リストを見るとわかるように、スタンダード中心だが演奏内容はかなり黒く、そして濃い。ブルース&ゴスペル・アルバムと言ってもいいくらいだ。心地よくスウィンギー。しかし甘くはない。メロウでビター、そしてハードである。これぞジャズ、と思わずほほが緩む。
ファイナルトラックの定番ゴスペルナンバー『 Just A Closer Walk With Thee』が泣かせる。

演奏内容も、ベースレスだが気にならない。むしろ、エレピがソロの時はハモンドがベースラインをフォローし、ハモンドがソロの時はその逆となり、トリオのフォーメーションが絶妙かつ有機的に機能している。

ヨーロピアン・ジャズと耳にしたとたんに、耽美的で知的、透明感あふれる研ぎ澄まされたジャズと思ってしまいがちだ。
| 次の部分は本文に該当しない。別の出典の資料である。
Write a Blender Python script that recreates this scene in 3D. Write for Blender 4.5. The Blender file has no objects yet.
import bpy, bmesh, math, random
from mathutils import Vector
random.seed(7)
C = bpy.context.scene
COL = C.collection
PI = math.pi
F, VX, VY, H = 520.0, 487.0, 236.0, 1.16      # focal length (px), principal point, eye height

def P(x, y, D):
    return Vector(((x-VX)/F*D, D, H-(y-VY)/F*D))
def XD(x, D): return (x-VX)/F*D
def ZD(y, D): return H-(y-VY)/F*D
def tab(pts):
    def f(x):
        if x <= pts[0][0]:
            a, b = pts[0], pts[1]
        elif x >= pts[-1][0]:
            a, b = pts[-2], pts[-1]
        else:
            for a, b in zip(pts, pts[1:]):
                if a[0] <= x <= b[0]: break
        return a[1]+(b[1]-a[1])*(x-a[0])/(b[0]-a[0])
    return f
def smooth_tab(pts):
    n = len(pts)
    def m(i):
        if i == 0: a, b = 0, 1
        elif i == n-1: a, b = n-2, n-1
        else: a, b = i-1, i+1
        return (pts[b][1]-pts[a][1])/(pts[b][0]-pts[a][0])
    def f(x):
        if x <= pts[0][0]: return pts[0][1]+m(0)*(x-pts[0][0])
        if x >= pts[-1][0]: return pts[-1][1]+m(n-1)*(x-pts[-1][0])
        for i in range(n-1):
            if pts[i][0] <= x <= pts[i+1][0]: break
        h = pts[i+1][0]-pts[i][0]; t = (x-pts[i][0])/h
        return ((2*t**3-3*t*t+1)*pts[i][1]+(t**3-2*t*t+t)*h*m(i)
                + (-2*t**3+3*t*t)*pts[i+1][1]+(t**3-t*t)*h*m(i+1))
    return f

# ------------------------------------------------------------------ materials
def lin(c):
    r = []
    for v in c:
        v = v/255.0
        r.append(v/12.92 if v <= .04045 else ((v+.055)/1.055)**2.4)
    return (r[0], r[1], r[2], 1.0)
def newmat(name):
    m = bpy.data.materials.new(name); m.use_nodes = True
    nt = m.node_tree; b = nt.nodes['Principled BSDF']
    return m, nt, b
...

しかしここで聞こえるサウンドはブラックミュージックのソウルフィーリングが濃厚な、アメリカンミュージックそのものだ。
レーベル・ノートによれば、レコーディング、ミキシング、マスタリングはすべてニューヨークで行われていて、今は珍しくなったアナログレコーディングとのこと。この温かいサウンドはそういった事も影響しているのだろう。
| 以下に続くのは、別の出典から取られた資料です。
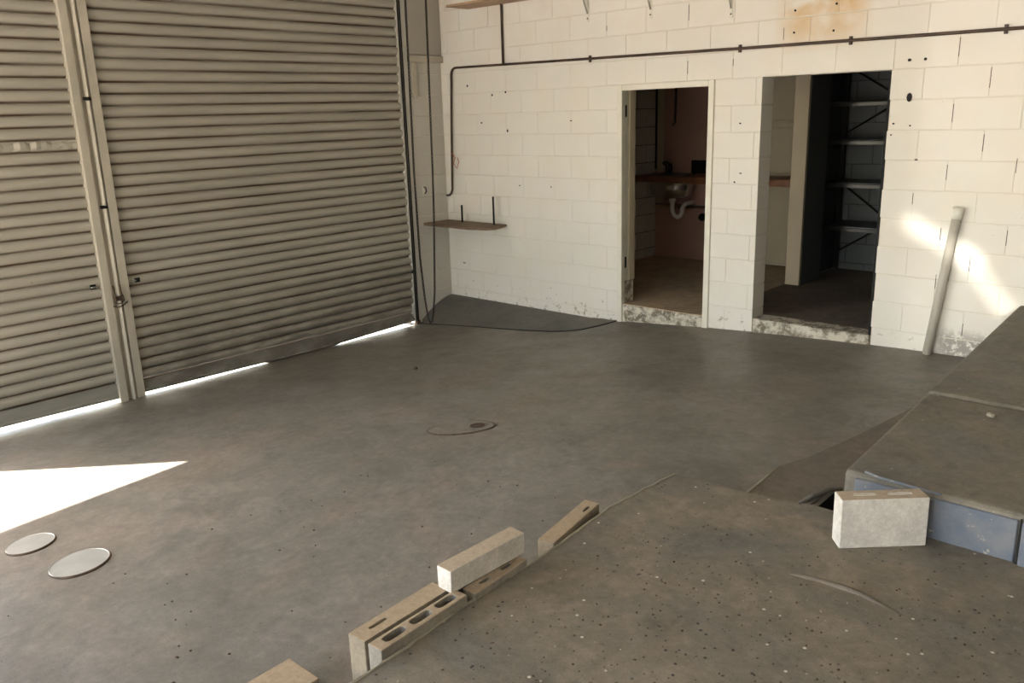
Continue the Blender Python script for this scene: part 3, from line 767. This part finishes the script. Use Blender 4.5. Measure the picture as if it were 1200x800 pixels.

すでにリリースされている名盤や、知られざるアルバムなど、過去の遺産を楽しむことはとっても魅力的なジャズ体験である。聴いたことのないアルバムは全てニューアルバムだ。しかし、だからといって過去にばかり目を向けているのではなく、現代、いや現在のジャズに向き合うことも素晴らしい音楽体験である。

そして、このナイポンクのように、米国人や黒人でなくても、ヨーロッパの内陸で地味ながらも素晴らしいジャズをやっている同時代のミュージシャンがいる。とてもうれしい。

ということで、私はナイポンクのサイトから本人のメールアドレスにメッセージを書いた。素晴らしい音楽をありがとう、というファンレターである。インターネットは、こういう時に素晴らしいとつくづく思う。

翌日には本人から返信がとどいた。とても喜んでくれている返信にまた返信し、何度かやりとり。
一気にチェコが近くなったような気がした。